Fleck: That was one of the last songs we worked up was “Railroad.”
Washburn: It was a real surprise. Juno was six or seven months old and he was just starting to sit up at the table. One morning, he sort of hit his hand on the table and liked the sound of it and the way it felt. So he did it again. Then I started hitting the table with him and he started hitting with me. We were having so much fun and all of a sudden, I started singing, “I’ve Been Working On the Railroad,” but it came out a little different. It came out as this sort of bluesy kind of thing.
Fleck: I call home later that day and Abby says “Hey Juno, let’s show Daddy what we did today.” And I said, “That’s really cool and we need to do that song. That’s a great idea.” Abby wasn’t thinking that seriously about it.
Washburn: It would have just come and gone. I wouldn’t have even remembered we did that.
Paste: And so you start thinking of the different chords that would go along with it.
Fleck: Once we started getting into it, the next tour we started doing it with almost no arrangements. By the end of the tour we started refining it and coming up with a real arrangement, and when we got home we recorded it.
Paste: Pete Seeger wouldn’t recognize this version, but I don’t think he’d be upset.
Washburn: I think we both feel that old-timey tradition is an oral tradition and one that gets passed down. It’s a sign of respect to do the music of your elders. I don’t think we’d ever think they were worn out or too old or overdone.
Fleck: They are—only if you do them in an imitated fashion are they worn out, because you’re not expressing who you are through the song. But if you can find a way to be yourself in an old song, great!
Washburn: One of the really positive things about our collaboration is that it’s very unique.

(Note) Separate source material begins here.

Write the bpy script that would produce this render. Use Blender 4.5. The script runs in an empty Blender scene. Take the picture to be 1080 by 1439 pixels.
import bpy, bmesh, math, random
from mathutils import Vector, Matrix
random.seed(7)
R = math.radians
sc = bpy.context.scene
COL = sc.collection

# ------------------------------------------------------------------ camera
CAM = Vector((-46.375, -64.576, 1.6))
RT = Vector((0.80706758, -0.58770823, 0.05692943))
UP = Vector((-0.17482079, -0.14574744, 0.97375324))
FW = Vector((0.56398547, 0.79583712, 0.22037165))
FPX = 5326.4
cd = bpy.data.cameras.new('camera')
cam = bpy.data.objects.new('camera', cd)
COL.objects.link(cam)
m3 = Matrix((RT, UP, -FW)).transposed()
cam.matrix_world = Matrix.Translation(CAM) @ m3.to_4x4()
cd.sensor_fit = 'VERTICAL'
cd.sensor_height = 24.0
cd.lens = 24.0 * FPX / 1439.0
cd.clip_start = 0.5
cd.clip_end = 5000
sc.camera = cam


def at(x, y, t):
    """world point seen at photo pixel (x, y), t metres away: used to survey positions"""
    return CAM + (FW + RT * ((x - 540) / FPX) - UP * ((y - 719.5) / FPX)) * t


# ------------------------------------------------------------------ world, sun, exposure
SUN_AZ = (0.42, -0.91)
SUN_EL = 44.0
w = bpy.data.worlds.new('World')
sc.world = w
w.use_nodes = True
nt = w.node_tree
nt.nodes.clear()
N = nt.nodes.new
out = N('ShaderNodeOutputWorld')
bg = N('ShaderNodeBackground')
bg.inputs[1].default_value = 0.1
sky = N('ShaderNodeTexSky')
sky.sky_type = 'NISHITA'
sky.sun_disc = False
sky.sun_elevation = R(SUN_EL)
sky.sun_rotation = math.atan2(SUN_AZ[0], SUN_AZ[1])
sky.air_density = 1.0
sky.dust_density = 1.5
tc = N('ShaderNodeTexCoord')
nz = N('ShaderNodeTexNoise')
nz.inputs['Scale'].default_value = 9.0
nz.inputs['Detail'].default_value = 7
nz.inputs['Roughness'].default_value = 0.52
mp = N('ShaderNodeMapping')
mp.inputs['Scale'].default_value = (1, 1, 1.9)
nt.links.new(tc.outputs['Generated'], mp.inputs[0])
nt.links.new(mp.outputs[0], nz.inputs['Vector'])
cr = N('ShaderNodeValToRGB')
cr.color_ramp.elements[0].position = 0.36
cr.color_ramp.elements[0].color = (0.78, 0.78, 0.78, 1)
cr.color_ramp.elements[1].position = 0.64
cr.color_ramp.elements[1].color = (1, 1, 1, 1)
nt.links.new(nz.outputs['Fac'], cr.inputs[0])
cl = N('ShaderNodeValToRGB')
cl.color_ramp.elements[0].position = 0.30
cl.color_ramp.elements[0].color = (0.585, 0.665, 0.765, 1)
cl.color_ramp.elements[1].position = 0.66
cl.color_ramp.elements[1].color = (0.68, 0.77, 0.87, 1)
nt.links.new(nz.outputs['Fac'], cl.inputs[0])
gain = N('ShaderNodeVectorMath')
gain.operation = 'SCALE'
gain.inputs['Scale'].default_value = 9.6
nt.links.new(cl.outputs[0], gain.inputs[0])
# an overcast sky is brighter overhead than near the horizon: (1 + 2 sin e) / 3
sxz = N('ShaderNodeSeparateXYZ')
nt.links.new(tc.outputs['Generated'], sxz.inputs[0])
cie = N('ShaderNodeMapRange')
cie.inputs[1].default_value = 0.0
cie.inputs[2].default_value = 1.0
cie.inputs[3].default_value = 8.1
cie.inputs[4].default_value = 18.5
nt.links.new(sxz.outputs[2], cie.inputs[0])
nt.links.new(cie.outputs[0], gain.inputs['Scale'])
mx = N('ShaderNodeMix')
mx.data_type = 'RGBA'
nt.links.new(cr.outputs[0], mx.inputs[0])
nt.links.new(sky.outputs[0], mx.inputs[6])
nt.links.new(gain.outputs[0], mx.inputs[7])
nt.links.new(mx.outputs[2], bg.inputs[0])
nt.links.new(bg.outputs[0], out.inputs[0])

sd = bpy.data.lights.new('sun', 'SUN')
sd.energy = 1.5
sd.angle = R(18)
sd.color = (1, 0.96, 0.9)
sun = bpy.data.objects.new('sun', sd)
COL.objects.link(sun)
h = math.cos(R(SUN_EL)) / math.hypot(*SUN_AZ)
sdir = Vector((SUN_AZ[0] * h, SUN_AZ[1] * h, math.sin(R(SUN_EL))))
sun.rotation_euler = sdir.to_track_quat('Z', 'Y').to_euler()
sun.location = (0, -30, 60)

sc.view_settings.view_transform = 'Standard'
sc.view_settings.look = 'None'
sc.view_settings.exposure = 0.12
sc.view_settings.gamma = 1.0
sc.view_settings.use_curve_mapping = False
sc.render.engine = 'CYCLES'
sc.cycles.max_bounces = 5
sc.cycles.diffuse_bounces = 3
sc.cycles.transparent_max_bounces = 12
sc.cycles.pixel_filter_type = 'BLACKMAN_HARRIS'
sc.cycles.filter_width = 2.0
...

We can’t think of another full album of three finger and clawhammer banjo playing together.
Fleck: Even without the singing. Without the original songs that Abby brings.
Washburn: We can’t think of a whole album like that. Certainly people have done those combinations just here or there for one track or something, but it’s just unique. It’s a very unique configuration, and we took advantage of that as soon as we sat down to think about how we’re going to make this record. We knew immediately, only two banjos all the time.
Fleck: Yeah, it wasn’t going to be produced, we weren’t going to bring in a lot of guests to fill it out. I guess my little point that I bring up in some of these interviews is the banjo has a magic to it when you’re up close. There’s a magic field that comes out of the banjo when you play it clawhammer or three-finger. It’s very beautiful. Usually the only person who gets to experience it is the player. Maybe somebody that’s as close as you are. Once you get a little further, you don’t get that magic field. Once you start blending it in with a lot of other instruments, that magic field gets dampened down and diminished by all the surrounding instruments and frequencies, which takes those frequencies and you don’t hear them anymore. So our goal was to keep that magic field of the two banjos, which we get when we sit real close together and play and the sound blends, and let everybody hear how complex and interesting and big that sound is. Find a way to record that sound because that’s really when we amplify on the live show, we’re trying to do the same thing, to make that sound as loud as it is when you’re this close. Not to try to blast you with it or be loud, to make it sound like you were as close to the instrument as we are. It’s not a super quiet instrument. It’s got a lot of dynamic range. And when we play with a flatpick, it’s really loud. The clawhammer could be a lot louder than bluegrass playing because you have your whole hand banging on it. Bluegrass is not that loud, and it was really built around a microphone.